Menurut Plotinus, jiwa disinari oleh cahaya Yang Esa, sementara materi adalah kegelapan yang tidak mempunyai keberadaan yang nyata. Tapi bentuk di alam ini mendapatkan sedikit cahaya dari Yang Esa.
Oleh karenanya, memang antara filsafat neoplatonisme dengan filsafat Plato ada kemiripan, tetapi perbedaan keduanya pun sangat mencolok.
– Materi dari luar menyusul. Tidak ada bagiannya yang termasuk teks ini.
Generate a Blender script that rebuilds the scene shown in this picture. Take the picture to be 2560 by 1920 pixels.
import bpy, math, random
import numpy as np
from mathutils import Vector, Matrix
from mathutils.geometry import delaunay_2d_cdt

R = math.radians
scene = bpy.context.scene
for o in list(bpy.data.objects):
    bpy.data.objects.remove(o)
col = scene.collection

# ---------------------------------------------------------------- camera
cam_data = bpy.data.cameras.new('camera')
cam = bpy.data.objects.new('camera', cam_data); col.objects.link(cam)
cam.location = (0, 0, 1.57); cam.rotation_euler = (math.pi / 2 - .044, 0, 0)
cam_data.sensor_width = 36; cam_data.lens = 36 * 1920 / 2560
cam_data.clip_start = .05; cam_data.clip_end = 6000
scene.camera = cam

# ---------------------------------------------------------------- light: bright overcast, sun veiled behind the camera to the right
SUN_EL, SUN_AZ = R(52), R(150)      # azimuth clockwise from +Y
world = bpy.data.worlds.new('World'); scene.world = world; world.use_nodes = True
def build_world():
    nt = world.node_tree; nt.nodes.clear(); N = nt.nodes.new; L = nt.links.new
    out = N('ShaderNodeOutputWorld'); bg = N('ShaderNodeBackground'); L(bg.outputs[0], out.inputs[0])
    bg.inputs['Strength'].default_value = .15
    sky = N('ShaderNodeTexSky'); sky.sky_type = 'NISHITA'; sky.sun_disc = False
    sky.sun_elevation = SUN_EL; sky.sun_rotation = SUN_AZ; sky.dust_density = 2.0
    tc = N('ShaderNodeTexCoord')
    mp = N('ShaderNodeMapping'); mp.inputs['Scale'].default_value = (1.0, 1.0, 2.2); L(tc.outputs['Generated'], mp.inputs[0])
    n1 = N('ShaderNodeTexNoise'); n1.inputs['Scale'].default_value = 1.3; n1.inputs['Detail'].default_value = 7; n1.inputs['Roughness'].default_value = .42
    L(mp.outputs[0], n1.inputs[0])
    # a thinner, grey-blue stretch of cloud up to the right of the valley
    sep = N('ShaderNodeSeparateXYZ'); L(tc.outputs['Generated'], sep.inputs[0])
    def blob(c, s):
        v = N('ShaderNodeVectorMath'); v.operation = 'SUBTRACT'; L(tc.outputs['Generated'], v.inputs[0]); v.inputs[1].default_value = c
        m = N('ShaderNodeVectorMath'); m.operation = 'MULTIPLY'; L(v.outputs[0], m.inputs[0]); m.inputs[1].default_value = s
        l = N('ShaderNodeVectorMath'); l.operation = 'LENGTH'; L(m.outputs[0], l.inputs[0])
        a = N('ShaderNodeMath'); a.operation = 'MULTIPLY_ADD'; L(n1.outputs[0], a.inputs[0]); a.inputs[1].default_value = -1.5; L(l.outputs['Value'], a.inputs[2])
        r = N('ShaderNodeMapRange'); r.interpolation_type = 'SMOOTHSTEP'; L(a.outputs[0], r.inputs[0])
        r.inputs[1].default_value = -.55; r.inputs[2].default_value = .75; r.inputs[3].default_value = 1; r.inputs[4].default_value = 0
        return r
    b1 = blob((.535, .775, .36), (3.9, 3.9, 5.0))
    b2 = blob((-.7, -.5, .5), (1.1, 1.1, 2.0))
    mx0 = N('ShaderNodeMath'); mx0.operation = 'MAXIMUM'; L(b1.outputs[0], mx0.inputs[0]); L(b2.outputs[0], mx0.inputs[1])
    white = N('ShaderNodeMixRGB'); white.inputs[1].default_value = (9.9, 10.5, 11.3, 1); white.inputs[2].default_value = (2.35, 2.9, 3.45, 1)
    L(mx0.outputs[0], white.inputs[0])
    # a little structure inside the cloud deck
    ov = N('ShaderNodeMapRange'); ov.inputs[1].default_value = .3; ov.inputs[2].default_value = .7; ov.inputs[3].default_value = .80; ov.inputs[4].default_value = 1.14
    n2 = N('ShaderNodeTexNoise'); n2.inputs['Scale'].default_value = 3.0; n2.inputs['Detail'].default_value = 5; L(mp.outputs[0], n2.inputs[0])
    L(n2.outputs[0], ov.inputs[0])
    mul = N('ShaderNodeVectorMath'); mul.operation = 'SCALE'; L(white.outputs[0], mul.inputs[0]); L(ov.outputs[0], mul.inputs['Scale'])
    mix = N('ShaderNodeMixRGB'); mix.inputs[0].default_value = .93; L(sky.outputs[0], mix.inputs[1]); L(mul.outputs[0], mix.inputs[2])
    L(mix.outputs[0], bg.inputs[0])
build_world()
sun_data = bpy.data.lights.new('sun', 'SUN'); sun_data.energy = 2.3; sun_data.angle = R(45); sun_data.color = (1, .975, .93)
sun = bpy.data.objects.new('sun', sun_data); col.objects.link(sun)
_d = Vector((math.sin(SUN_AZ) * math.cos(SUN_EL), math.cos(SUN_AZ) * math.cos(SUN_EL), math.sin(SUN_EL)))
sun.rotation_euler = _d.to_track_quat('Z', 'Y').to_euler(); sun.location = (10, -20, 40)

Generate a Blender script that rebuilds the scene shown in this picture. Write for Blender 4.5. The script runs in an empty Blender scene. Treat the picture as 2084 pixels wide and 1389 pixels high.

Sehingga dapat disimpulkan seperti berikut.
Kiasan Plotinus agak mirip dengan mitos Plato tentang gua: semakin dekat kita pada mulut gua, semakin dekat kita pada asal semua eksistensi. Tapi, berkebalikan dengan realitas ganda dari Plato, doktrin Plotinus dicirikan oleh pengalaman tentang kesatuan. Segala sesuatu itu satu, sebab segala sesuatu berasal dari tuhan. Bayang-bayang jauh di dalam gua Plato pun mengandung pijaran lemah dari Yang Esa.
Kemudian berlanjut kepada pemikiran filsafat mistisisme. Filsafat ini lebih memperjelas konsep yang diusung neoplatonisme. Gagasan yang diusung adalah sebagaimana berikut.
Apa yang biasanya kita sebut “aku” bukanlah “aku” yang sebenarnya. Secara sekilas kita mengalami identifikasi dengan “aku” yang lebih besar. Sebagian ahli mistik menyebutnya Tuhan, yang lain menyebutnya ruh kosmik. Ketika penyatuan itu terjadi, ahli mistik merasakan bahwa dia kehilangan dirinya; lenyap ke dalam diri tuhan atau hilang di dalam diri tuhan sebagaimana setitik air kehilangan dirinya ketika menyatu dengan samudera.
Pengusung mistisisme di India pernah mengungkapkan demikian, “Jika aku mengadu, tuhan tiada. Jika tuhan mengadu, aku pun tiada”.
Gagasan ini diserap oleh hampir semua agama. Sehingga tak jarang menemukan konsep manungaling kawula gusti di agama selain Islam. Tokoh Kristen yang mengusung paham mistisisme yang terkenal ialah Angelus Silesius (1634-1677), ia mengungkapkan, “Setiap tetas air menjadi lautan jika ia mengalir menuju samudra, sebagaimana akhirnya jiwa itu naik menjadi tuhan.”